Earth’s atmosphere extends about 50 miles (80 km) above Earth’s surface. During a total lunar eclipse, with the moon submerged in Earth’s shadow, there’s a circular ring around Earth, the ring of our atmosphere. The sun’s rays pass through this ring.
Sunlight contains a range of frequencies
White sunlight consists of a range of different colors, or frequencies. As sunlight passes through our atmosphere, the green to violet portion of the light (electromagnetic) spectrum is, essentially, filtered out. This same effect, by the way, is why our sky is blue during the day. Meanwhile, the reddish portion of the spectrum is least affected.
What’s more, when this reddish light first enters our atmosphere, it’s bent (refracted) toward the Earth’s surface. And it’s bent again when it exits on the other side of Earth. This double bending sends the reddish light onto the moon during a total lunar eclipse. It also explains why sunrises and sunsets look red.
View at EarthSky Community Photos. | Sergio Garcia Rill captured these lunar eclipse images on May 15-16, 2022, over the San Jacinto Monument in La Porte, Texas. He wrote: “I took individual images at 850mm of the phases of the moon. And later I resized them (downsized), and re-arranged and overlaid with an HDR processed image of the monument, using Photoshop.” Thank you, Sergio!

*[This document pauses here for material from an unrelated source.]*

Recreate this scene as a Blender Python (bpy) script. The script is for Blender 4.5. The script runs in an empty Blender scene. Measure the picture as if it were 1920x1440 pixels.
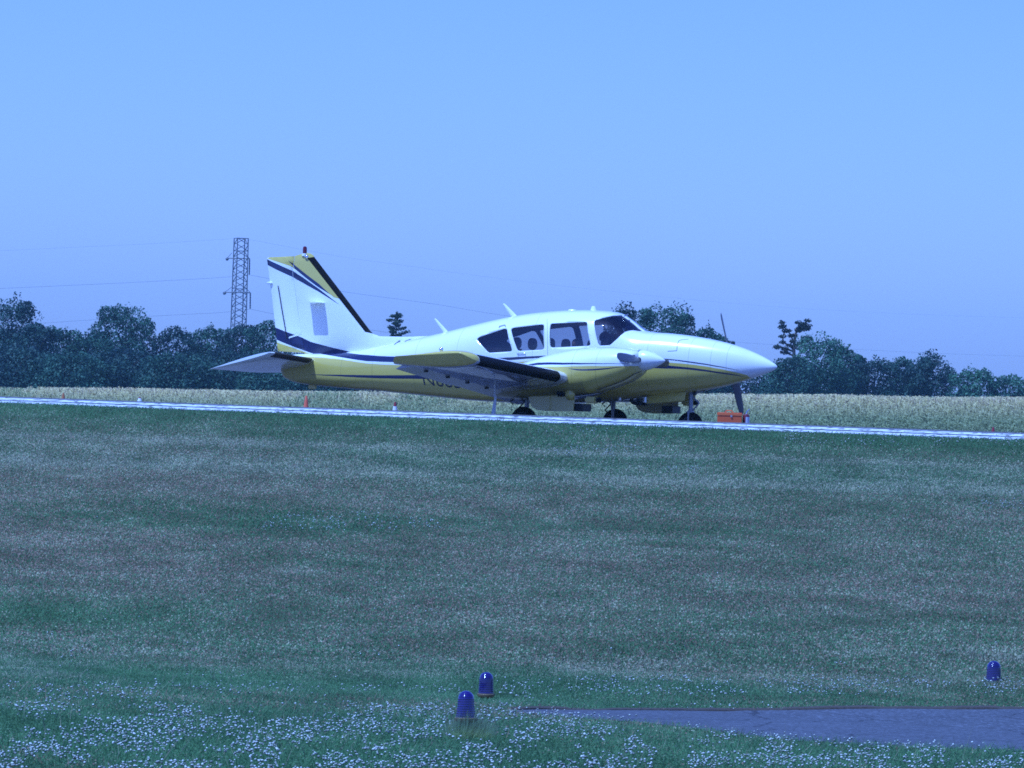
import bpy, bmesh, math, random
import numpy as np
from mathutils import Vector, Matrix
R = math.radians
rng = np.random.default_rng(7)
random.seed(7)
scene = bpy.context.scene
COL = scene.collection

# ------------------------------------------------------------------ camera geometry
F = 7910.0; EYE = 0.47; ROLL = R(1.85); CX, CY = 960.0, 725.0
TH = R(27); CT, ST, TT = math.cos(TH), math.sin(TH), math.tan(TH)
def unroll(px, py):
    dx, dy = px-CX, py-CY
    return dx*math.cos(ROLL)+dy*math.sin(ROLL), -dx*math.sin(ROLL)+dy*math.cos(ROLL)
def at(px, py, d):
    u, v = unroll(px, py)
    return Vector((u/F*d, d, EYE - v/F*d))
# aircraft origin: ground point midway between the main wheels
_c = at(981, 812, 68.5)
OX, OY, OZ = _c.x + 1.72*ST, _c.y + 1.72*CT, _c.z
def A(px, py, y=0.0):
    """aircraft-frame (x, z) seen at a picture point, on the plane y"""
    u, v = unroll(px, py); k = u/F
    x = (k*(OY+y*CT) - OX - y*ST)/(CT + k*ST)
    Y = OY - x*ST + y*CT
    return x, EYE - v/F*Y - OZ

# ------------------------------------------------------------------ ground profile
_q = [-60, 0, 15, 23, 25.5, 33, 37, 40, 50, 58, 60, 61, 62.2, 63.5, 67.5, 76, 84, 86, 100, 130, 330, 3000]
_z = [-1.2,-1.15,-1.45,-1.61,-1.67,-1.97,-1.93,-1.75,-1.10,-.40,-.15,-.047,.06,.03,-.277,-.277,-.33,-.36,-.46,-.9,-3.6,-3.6]
def gz(q, X):
    z = np.interp(q, _q, _z)
    w = np.clip((q-78)/10., 0, 1)*np.clip((260-q)/60., 0, 1)
    return z + w*(0.025*np.clip(X, -14, 12))
def G(X, Y): return gz(Y + X*TT, X)
def hit(px, py):
    px = np.asarray(px, float); py = np.asarray(py, float)
    dx, dy = px-CX, py-CY
    k = (dx*math.cos(ROLL)+dy*math.sin(ROLL))/F
    m = (-dx*math.sin(ROLL)+dy*math.cos(ROLL))/F
    lo = np.full(px.shape, 15.); hi = 62.2/(1+k*TT)
    for _ in range(40):
        mid = (lo+hi)/2
        above = EYE - m*mid - gz(mid*(1+k*TT), k*mid) > 0
        lo = np.where(above, mid, lo); hi = np.where(above, hi, mid)
    return k*lo, lo, EYE - m*lo

# ------------------------------------------------------------------ noise
def vnoise(x, y, seed=0):
    xi = np.floor(x).astype(np.int64); yi = np.floor(y).astype(np.int64)
    fx = x-xi; fy = y-yi; fx = fx*fx*(3-2*fx); fy = fy*fy*(3-2*fy)
    def h(a, b):
        n = (a*374761393 + b*668265263 + seed*982451653) & 0x7fffffff
        n = ((n ^ (n >> 13))*1274126177) & 0x7fffffff
        n = n ^ (n >> 16)
        return (n & 0xffff)/65535.
    return (h(xi,yi)*(1-fx)+h(xi+1,yi)*fx)*(1-fy)+(h(xi,yi+1)*(1-fx)+h(xi+1,yi+1)*fx)*fy
def fbm(x, y, seed=0, o=4):
    s = 0; a = .5; t = 0
    for i in range(o):
        s = s + a*vnoise(x*2**i, y*2**i, seed+i); t += a; a *= .55
    return s/t

# ------------------------------------------------------------------ materials
MATS = {}
def mat(name, color, rough=.6, metal=0., var=.12, scale=8., coat=0., bump=0., spec=None, trans=0.):
    if name in MATS: return MATS[name]
    m = bpy.data.materials.new(name); m.use_nodes = True
    nt = m.node_tree; N = nt.nodes; L = nt.links
    p = N['Principled BSDF']
    tc = N.new('ShaderNodeTexCoord'); nz = N.new('ShaderNodeTexNoise')
    nz.inputs['Scale'].default_value = scale; nz.inputs['Detail'].default_value = 5
    L.new(tc.outputs['Object'], nz.inputs['Vector'])
    mx = N.new('ShaderNodeMixRGB'); mx.blend_type = 'MIX'
    mx.inputs[1].default_value = tuple(c*(1-var) for c in color)+(1,)
    mx.inputs[2].default_value = tuple(min(1, c*(1+var)) for c in color)+(1,)
    L.new(nz.outputs['Fac'], mx.inputs[0]); L.new(mx.outputs[0], p.inputs['Base Color'])
    p.inputs['Roughness'].default_value = rough; p.inputs['Metallic'].default_value = metal
    p.inputs['Coat Weight'].default_value = coat; p.inputs['Coat Roughness'].default_value = .06
    if spec is not None: p.inputs['Specular IOR Level'].default_value = spec
    if bump:
        b = N.new('ShaderNodeBump'); b.inputs['Strength'].default_value = bump; b.inputs['Distance'].default_value = .01
        L.new(nz.outputs['Fac'], b.inputs['Height']); L.new(b.outputs[0], p.inputs['Normal'])
    MATS[name] = m
    return m
def attr_mat(name, rough=.7, trans=.25, spec=.2):
    m = bpy.data.materials.new(name); m.use_nodes = True
    nt = m.node_tree; N = nt.nodes; L = nt.links; N.clear()
    out = N.new('ShaderNodeOutputMaterial'); a = N.new('ShaderNodeAttribute'); a.attribute_name = 'tone'
    d = N.new('ShaderNodeBsdfPrincipled'); d.inputs['Roughness'].default_value = rough
    d.inputs['Specular IOR Level'].default_value = spec
    L.new(a.outputs['Color'], d.inputs['Base Color'])
    t = N.new('ShaderNodeBsdfTranslucent'); L.new(a.outputs['Color'], t.inputs['Color'])
    mx = N.new('ShaderNodeMixShader'); mx.inputs[0].default_value = trans
    L.new(d.outputs[0], mx.inputs[1]); L.new(t.outputs[0], mx.inputs[2]); L.new(mx.outputs[0], out.inputs[0])
    return m
WHITE = (.80,.81,.80); YELLOW = (.58,.46,.115); NAVY = (.012,.018,.075)
M_white = mat('white_paint', WHITE, .22, coat=.6, var=.03, scale=3)
M_yellow = mat('yellow_paint', YELLOW, .25, coat=.5, var=.05, scale=3)
M_navy = mat('navy_paint', NAVY, .25, coat=.5, var=.1, scale=3)
M_boot = mat('black_rubber_boot', (.006,.005,.006), .6, var=.25, scale=10, spec=.12)
M_tyre = mat('tyre_rubber', (.008,.008,.008), .9, var=.2, scale=20, spec=.15)
M_metal = mat('brushed_metal', (.55,.56,.58), .3, 1., var=.1, scale=15)
M_strut = mat('painted_strut', (.30,.31,.33), .4, .3, var=.2, scale=15)
M_dark = mat('dark_metal', (.03,.03,.034), .5, .3, var=.3, scale=15)
M_black = mat('black_recess', (.006,.006,.007), .9, var=.2, scale=15)
M_grey = mat('grey_underside_paint', (.44,.44,.50), .28, coat=.3, var=.08, scale=4)
M_orange = mat('orange_paint', (.78,.13,.035), .45, var=.1, scale=6)
M_red = mat('red_lens', (.13,.008,.014), .25, var=.1, scale=6)
M_cabin = mat('cabin_lining', (.12,.12,.14), .9, var=.15, scale=12)
M_seat = mat('seat_leather', (.16,.07,.04), .6, var=.25, scale=10)
M_chrome = mat('chrome', (.8,.8,.82), .12, 1., var=.04)
M_wheelhub = mat('wheel_hub_paint', (.5,.5,.52), .4, var=.1)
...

The brightness and color of a lunar eclipse
Depending on the conditions of our atmosphere at the time of the eclipse (dust, humidity, smoke, temperature and so on can all make a difference), the surviving light illuminates the moon with a color that ranges from copper-colored to deep red.
A moon in total eclipse never appears as bright as a full moon, but how dark it gets varies. The totally eclipsed moon was barely visible in December 1992, not long after the eruption of Mount Pinatubo in the Philippines, due to so much dust in Earth’s atmosphere.
View at EarthSky Community Photos. | Kathy Hunter caught these views of the lunar eclipse on March 14, 2025, from West Virginia. Kathy wrote: “My first composite!” Thank you, Kathy.View at EarthSky Community Photos. | Cecille Kennedy in Depoe Bay, Oregon, wrote: “The forecast was rainy, and the clouds were thick. We didn’t see the moonrise. Hours later, there was a clearing on the other side and a few stars became visible. I went outside to see the most beautiful blood red moon playing hide and seek with the clouds. I managed to take a few shots before dark clouds covered the night, and the rains came.” Thank you, Cecille!
All total lunar eclipses do not look alike
Can anyone know in advance how red or dark the moon will appear during a total lunar eclipse? Not really. Before an eclipse takes place, you’ll hear people speculate about it. That uncertainty is part of the fun of eclipses, so enjoy! And watch for the red moon during a lunar eclipse.
View at EarthSky Community Photos. | Petr Horálek captured these full moons from the Cerro Tololo Observatory in Chile. Petr wrote: “I made it happen (with no sleep yet) to finalize today’s lunar eclipse triplet, as the eclipse was truly beautiful over the CTIO Cerro Tololo observatory, Chile. Colors in the Earth’s shadow were vivid, including the turquoise effect at the start and even end of the eclipse (where primarily the ozone layer causes a bluish tint, referring to Richard Keen’s explanation from 2007). The effect was easily capturable on camera, but also nicely visible to binoculars.” Amazing, thank you! Image via Petr Horálek/ CTIO (Cerro Tololo Observatory)/ AURA/ NFS/ NOIRLab.
What about that blue band?
Another color to watch for at the beginning and end of totality is a blue band of light along the limb (edge) of the moon. This blue band is light passing through our ozone layer – which absorbs red light – that allows blue light to come through. The blue band is frequently caught in photos but may be hard to see visually.
In a lunar eclipse, the sun, Earth and moon line up, with the Earth in the middle. Image via NASA.
Bottom line: Coming up … the total lunar eclipse of March 2-3, 2026. At maximum eclipse, the moon will look red. But why? Earth’s atmosphere is the key.